GLENWOOD SPRINGS – For the past three weeks, Connie Eckert has noticed the explosion of colorful wildflowers along Mitchell Creek.

The West Glenwood resident takes walks “all the time” along Donegan Road, which intersects Mitchell Creek at the western edge of Glenwood Springs, just north of Interstate 70.

The bountiful wildflowers – mostly poppies and cornflowers – even inspired Eckert to send the Glenwood Springs Post Independent an e-mail message, urging a staff photographer to document the splendor.



“The only thing I could think of that could explain all those flowers was the great runoffs we had last year,” she said. “I figured all that water had moved those seeds downstream.”

Coincidentally, at the same time Eckert was sending her e-mail message to the Post Independent, Mike Kishimoto of the U.S. Natural Resources Conservation Service in Glenwood Springs was sending his own e-mail to the paper.



Kishimoto explained that last Sept. 27, the NRCS organized a tree planting and reseeding project with a group of Glenwood Springs High School students.

During the high school’s Homecoming week, students participate in a community service project for a half day. About 20 kids chose to reseed about a half-mile of Mitchell Creek that had been ravaged by the Coal Seam Fire in June 2002 and drowned by mud slides in August.

“Well, how about that?” said Eckert when told of the students’ project. “All this time, I thought the water had brought those seeds down. It’s wonderful the students took the time to seed.

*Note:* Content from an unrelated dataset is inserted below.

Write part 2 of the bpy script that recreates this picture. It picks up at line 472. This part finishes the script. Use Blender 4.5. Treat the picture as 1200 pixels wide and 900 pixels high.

The flowers are just wonderful.”

Dennis Davidson, district conservationist for the NRCS, said the project came together after Kishimoto and GSHS science teacher Joe Mollica, both affiliated with the Springers Track Club, talked about reseeding the burned-out, muddy section of Mitchell Creek on veterinarian Allen Bowles’ ranch property.

“The NRCS is the only agency that does work like this on private land,” Davidson explained.

He said the agency typically covers 75 percent of each project’s cost, and asks for 25 percent to be covered either by the landowner or through volunteers. The NRCS accepts in-kind contributions, like the students’ labor.

Davidson said West Canyon Tree Farm of New Castle donated 15 aspens and 15 cottonwoods, and a nursery in Fort Collins, Beauty Beyond Belief, donated all the grass and wildflower seed the students used.

On Wednesday morning, Davidson proudly showed off a cottonwood tree that had been planted on the banks of a bend in Mitchell Creek.

“This tree has grown at least three feet since the day the kids planted it,” he said, standing next to the nearly six-foot cottonwood. The young trees replaced burned trees along the creek’s banks that had to be cut down after the Coal Seam Fire killed them.

“There were 30 to 40 burned-out trees and deadfall in here last year,” Davidson said, talking above the steady rush of the creek, and pointing to the re-seeded stretch of Mitchell Creek, now green and bursting with blue and red flowers. “The reseeding and replanting has also brought a lot of birds and wildlife, like honeybees and woodpeckers, back to the area.”